Production: 10,000 b/d 2012; Energy return: 48 (before upgrading); CO2: 60kg/bbl; Water: 0
Recovery factor: 70-75%; Economics: Profitable at $45

Electro-Thermal Dynamic Stripping Process (ET-DSP) : Electrodes are placed in a grid of vertical wells, and current passed through groundwater in the reservoir to heat the bitumen, which flows into a production well in the middle. Changing the voltage gradient between the electrodes allows the operators to direct the electric field to heat the richest parts of the reservoir.

Production: 110,000 b/d, 2014; Energy return: 21x (before upgrading); CO2: 70kg/bbl (Alberta grid electricity); Water: 1bbl/bbl; Recovery factor: 65%; Economics: Profitable at $26

Oil shale In-situ Conversion Process
(Shell ICP): Electric heaters are lowered into 2000-foot vertical wells and left to heat the shale to 300-400C for several years, converting its kerogen into oil, which is then pumped out. At the same time the perimeter of the production area is frozen to the same depth using wells refrigerated with ammonia to prevent groundwater contamination. Shell to decide on commercialisation around 2015 or later.

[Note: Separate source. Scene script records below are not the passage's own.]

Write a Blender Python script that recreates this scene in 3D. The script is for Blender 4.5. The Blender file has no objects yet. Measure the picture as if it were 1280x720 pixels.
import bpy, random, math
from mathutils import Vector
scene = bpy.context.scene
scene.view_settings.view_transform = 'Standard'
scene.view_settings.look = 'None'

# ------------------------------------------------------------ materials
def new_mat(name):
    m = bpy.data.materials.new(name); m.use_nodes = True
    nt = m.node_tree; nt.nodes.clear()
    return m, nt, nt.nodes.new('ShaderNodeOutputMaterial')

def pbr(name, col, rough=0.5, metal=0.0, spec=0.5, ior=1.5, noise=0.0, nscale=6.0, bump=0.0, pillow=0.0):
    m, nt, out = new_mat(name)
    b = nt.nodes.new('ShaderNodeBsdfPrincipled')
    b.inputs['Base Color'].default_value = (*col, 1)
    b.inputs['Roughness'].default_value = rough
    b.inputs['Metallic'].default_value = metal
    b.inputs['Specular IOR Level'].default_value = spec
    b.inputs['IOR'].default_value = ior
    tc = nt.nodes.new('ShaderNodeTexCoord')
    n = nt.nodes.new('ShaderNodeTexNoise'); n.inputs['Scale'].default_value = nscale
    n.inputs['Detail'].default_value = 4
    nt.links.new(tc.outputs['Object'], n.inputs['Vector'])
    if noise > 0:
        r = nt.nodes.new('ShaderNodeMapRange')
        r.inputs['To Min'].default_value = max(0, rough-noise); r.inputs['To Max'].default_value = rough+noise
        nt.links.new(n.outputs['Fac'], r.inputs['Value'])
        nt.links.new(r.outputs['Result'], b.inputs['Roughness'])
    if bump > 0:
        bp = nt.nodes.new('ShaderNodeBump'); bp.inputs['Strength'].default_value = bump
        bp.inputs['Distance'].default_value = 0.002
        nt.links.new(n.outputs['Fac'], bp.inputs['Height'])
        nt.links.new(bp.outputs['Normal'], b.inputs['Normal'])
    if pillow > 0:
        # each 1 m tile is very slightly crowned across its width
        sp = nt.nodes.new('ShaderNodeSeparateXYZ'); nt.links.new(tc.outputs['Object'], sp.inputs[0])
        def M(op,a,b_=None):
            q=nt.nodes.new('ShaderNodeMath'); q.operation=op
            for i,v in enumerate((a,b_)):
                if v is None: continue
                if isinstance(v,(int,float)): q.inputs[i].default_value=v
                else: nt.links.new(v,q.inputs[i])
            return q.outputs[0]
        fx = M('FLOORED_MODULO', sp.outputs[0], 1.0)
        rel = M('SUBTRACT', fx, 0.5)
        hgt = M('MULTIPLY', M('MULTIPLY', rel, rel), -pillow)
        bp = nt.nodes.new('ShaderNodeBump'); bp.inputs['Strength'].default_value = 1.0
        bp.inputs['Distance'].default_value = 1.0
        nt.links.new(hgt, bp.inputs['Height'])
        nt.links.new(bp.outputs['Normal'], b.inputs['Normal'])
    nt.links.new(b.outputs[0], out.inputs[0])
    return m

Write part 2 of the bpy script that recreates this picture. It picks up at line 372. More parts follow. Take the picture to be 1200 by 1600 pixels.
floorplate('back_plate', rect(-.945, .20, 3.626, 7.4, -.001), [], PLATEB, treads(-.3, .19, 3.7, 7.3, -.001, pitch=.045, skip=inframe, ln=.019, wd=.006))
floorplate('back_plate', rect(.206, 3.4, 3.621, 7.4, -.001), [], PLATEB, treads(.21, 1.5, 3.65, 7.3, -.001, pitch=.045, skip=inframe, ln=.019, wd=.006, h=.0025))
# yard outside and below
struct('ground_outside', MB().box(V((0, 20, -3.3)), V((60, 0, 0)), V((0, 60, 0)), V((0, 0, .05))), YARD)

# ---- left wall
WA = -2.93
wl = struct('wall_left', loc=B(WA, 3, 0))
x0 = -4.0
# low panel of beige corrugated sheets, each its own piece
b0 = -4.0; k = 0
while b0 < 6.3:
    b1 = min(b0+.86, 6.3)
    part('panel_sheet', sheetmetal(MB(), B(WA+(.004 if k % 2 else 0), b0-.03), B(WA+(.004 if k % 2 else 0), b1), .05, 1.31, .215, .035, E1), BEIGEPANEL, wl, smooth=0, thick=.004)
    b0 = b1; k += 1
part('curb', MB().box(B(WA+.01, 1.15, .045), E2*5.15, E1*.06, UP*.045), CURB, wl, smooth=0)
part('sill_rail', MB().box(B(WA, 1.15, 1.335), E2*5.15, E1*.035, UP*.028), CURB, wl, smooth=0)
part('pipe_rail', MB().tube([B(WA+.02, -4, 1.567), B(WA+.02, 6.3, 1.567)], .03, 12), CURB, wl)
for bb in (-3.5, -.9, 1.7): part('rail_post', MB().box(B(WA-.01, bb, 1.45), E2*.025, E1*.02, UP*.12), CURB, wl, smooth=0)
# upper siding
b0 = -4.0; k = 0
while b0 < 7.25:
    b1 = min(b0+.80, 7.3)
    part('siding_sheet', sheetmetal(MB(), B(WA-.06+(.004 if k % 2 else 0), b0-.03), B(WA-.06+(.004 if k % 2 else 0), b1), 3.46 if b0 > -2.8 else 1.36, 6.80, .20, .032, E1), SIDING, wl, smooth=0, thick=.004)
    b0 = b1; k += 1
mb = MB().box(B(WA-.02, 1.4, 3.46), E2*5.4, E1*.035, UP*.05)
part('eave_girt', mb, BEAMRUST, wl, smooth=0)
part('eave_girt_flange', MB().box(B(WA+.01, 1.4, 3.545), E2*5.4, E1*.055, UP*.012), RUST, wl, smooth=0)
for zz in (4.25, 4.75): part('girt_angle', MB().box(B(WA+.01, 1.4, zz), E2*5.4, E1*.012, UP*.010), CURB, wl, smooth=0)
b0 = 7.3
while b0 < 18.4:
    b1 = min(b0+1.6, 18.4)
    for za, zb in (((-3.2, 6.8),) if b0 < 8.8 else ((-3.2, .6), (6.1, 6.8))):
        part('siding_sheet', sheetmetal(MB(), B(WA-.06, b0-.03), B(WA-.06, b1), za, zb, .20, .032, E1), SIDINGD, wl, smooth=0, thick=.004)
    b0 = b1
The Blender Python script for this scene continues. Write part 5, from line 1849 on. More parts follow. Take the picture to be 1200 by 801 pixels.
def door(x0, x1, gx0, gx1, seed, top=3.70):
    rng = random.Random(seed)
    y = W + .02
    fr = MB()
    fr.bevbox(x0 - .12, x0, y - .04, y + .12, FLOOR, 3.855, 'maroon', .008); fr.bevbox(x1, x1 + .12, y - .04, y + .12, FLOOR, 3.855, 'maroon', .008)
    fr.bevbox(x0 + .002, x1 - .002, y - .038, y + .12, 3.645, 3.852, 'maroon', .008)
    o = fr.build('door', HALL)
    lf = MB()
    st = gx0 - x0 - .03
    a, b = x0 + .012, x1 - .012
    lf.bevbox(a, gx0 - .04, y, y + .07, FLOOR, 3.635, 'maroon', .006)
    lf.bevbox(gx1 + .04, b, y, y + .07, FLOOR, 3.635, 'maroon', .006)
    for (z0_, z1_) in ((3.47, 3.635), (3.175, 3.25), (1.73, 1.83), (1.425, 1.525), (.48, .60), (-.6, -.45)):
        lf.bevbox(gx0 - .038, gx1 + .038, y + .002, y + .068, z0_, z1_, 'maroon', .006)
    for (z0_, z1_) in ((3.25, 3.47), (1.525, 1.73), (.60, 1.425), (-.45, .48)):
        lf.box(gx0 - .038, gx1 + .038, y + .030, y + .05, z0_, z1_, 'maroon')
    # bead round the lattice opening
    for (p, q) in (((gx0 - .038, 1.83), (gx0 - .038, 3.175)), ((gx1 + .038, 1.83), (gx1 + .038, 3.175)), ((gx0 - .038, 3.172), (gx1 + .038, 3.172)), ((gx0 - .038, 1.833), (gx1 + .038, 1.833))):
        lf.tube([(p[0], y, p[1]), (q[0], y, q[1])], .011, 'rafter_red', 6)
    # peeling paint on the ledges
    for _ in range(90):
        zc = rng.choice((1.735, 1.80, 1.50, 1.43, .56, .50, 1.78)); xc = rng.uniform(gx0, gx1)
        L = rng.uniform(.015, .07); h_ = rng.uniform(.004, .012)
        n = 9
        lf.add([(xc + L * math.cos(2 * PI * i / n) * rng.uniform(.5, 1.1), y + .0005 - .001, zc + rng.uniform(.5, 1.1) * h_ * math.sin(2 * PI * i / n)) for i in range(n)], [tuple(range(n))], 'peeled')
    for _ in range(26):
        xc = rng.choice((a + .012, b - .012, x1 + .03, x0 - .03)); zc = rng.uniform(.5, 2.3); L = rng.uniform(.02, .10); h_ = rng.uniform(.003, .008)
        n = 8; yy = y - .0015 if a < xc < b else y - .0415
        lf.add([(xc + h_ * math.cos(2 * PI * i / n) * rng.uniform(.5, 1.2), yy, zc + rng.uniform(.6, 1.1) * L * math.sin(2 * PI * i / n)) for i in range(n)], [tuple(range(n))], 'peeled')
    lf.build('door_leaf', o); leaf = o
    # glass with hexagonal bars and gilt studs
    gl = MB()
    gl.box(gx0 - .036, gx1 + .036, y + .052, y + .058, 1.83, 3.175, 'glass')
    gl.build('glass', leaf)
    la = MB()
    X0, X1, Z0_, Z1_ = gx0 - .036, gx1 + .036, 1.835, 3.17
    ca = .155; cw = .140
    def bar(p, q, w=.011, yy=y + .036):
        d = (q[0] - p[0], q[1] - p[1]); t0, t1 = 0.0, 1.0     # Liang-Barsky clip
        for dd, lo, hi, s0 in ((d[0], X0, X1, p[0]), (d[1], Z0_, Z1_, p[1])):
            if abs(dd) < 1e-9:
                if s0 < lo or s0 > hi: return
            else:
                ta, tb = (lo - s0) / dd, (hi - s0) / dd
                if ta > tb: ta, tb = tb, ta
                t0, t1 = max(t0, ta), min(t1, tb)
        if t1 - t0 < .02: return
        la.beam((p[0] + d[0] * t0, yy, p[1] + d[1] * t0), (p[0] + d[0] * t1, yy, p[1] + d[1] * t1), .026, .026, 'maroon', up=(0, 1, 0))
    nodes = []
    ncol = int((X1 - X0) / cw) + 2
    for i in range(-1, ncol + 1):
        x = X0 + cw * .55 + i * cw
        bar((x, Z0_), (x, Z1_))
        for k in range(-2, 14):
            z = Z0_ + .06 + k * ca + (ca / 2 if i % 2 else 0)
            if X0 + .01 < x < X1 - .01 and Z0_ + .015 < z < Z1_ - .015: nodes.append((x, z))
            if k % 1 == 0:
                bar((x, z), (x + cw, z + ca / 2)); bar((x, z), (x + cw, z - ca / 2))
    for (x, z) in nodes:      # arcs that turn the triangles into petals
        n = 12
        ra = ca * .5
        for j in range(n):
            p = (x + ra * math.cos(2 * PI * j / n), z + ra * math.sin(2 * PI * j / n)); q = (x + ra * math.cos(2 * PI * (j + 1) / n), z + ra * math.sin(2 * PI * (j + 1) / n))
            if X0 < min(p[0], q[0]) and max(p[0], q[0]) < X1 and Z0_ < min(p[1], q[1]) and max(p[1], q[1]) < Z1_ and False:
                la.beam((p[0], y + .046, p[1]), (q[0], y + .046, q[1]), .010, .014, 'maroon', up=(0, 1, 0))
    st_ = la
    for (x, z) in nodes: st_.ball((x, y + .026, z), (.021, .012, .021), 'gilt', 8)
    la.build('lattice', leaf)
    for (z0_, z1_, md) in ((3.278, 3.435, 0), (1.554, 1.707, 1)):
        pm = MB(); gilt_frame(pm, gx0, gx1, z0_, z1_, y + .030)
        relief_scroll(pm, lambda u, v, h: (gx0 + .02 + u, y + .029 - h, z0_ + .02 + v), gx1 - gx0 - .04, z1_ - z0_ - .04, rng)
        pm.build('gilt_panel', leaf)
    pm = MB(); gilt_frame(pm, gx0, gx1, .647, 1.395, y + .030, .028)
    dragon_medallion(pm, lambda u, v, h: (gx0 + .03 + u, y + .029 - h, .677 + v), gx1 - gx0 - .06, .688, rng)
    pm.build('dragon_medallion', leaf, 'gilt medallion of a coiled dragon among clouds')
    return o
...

Coal-to-liquids (CTL): Established technology for converting coal into diesel and jet fuel, used by Germany in WWII and introduced in South Africa under Apartheid sanctions. Planes refueling in Johannesburg today get a half-and-half blend of kerosene and CTL jetfuel, and China has just built a small plant in Inner Mongolia but suspended work on another. Greenhouse gas emissions are double those of conventional crude, and producing a barrel of CTL takes up to 14 barrels of water.

Gas-to-liquids
(GTL): Like coal, natural gas can be converted into liquid transport fuels using Fischer Tropsch technology. But it takes up to 10,000 cubic feet of gas to produce one barrel of diesel, so the process consumes almost as much energy as is contained in the product, and emissions are higher than conventional crude. Production expected to reach just 200,000 b/d in 2012, from plants in South Africa, Malaysia and Qatar.